Als es dunkel war, war jedoch an Schlaf nicht mehr zu denken. Hier in Kurzform, was um uns herum geschah: Kinder stürmten mit Böllern durchs Dorf, in etwa in dem Ausmaß wie an einem deutschen Silvesterabend vor 0 Uhr. Unser Zelt wurde leider auch mal mit Steinen beworfen, vor den Böllern schützte uns vermutlich die Polizei. Aus verschiedenen Richtungen kam unterschiedliche mexikanische Folkloremusik in Discolautstärke, wir zählten mindestens 3 Musikquellen, eine davon fuhr offensichtlich durch das Dorf. Gegen 21.30Uhr läuteten die Kirchenglocken und es begann eine ca. einstündige Liveübertragung des Gottesdienstes via Lautsprecher durch das ganze Dorf. Die Musik lief währenddessen auf Kneipenlautstärke weiter. Man bemerke, das Dorf hat ca. 300 Einwohner. Wir fühlten uns, als würden wir inmitten eines Jahrmarktes zelten. Wahnsinn! An diesen Heiligabend werden wir uns sicher jedes Jahr zurückerinnern:-) Irgendwie haben wir dann doch noch etwas Schlaf gefunden, die Musik lief allerdings um halb 6 morgens immernoch oder wieder.

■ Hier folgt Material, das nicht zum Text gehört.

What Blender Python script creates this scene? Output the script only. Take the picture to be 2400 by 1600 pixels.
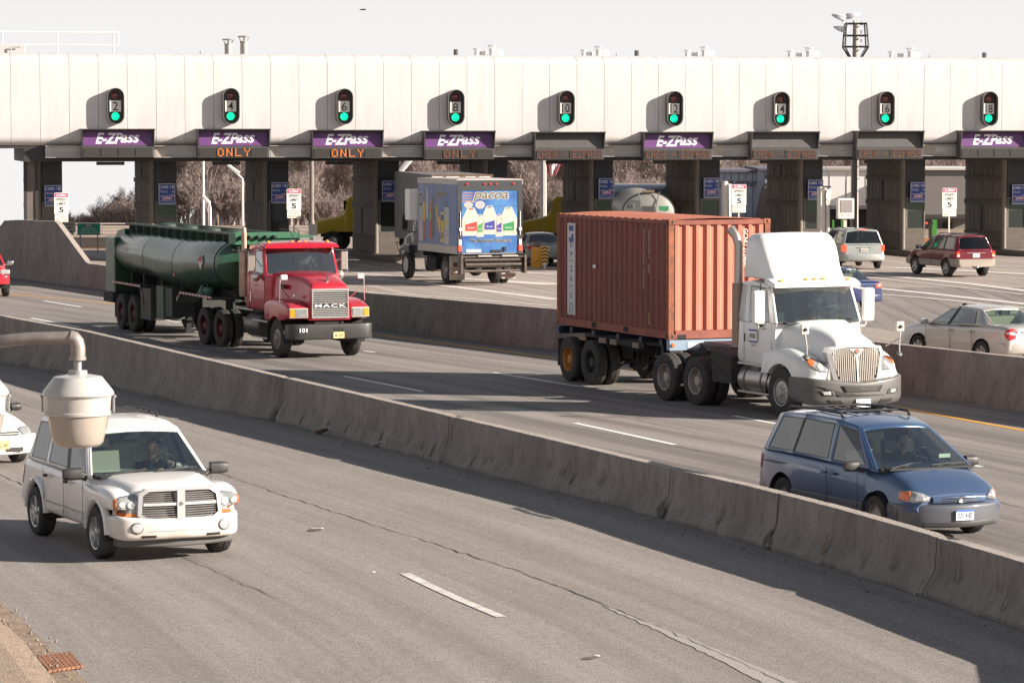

Am 25. waren wir früh auf der Straße und füllten unsere Vorräte wieder auf (nach der Party hatten natürlich die meisten der wenigen Läden und Restaurants zu, wir ergatterten gerade noch etwas Wasser, Weißbrot und frischen Käse). Wir entschieden uns relativ bald, die letzten 110km durchzufahren, wenn es irgendwie geht. Wir wollten jetzt einfach nur noch am Ziel ankommen. Zunächst lief es auch ganz gut, nach ca. 1 Stunde kam dann aber Seiten- und Gegenwind auf. Mehr als einmal diskutierten wir darüber zu trampen. Wir hatten einfach keine Lust mehr. Aber der Ehrgeiz war größer: das schaffen wir jetzt auch noch. Und wir haben es geschafft. Thomas empfand diesen letzten Tag als den schlimmsten, er war wirklich hart. Ohne die Kondition, die wir in den letzten Wochen scheinbar aufgebaut haben, hätte ich das auch nie und nimmer geschafft: Steigungen, Gegenwind, Seitenwind, der uns immer wieder in den Graben drückte, Verwirbelungen, wenn ein LKW vorbeifuhr, die heiße Sonne. Wenigstens die Landschaft zeigte sich nochmal von schöner Seite, viele Kakteen und zuguterletzt der Ausblick auf die Bucht von La Paz. Pünktlich zum Sonnenuntergang waren wir bei dem von uns angepeilten Hotel, am Stadtrand von La Paz. Uns tat alles weh, allen voran der Hintern. Aber: Wir haben es geschafft und sind so stolz!! 1600km zeigt der Tacho.
Eine anstrengende, aber sehr, sehr lohnenswerte Tour. Für uns steht jetzt schon fest, dass Mexiko der überraschende Höhepunkt unserer Weltreise ist. Wir sind durchweg begeistert, der Abschied fällt uns nach mehr als 3 Monaten in Mexiko nicht leicht und wir sind uns sicher, wir kommen wieder!!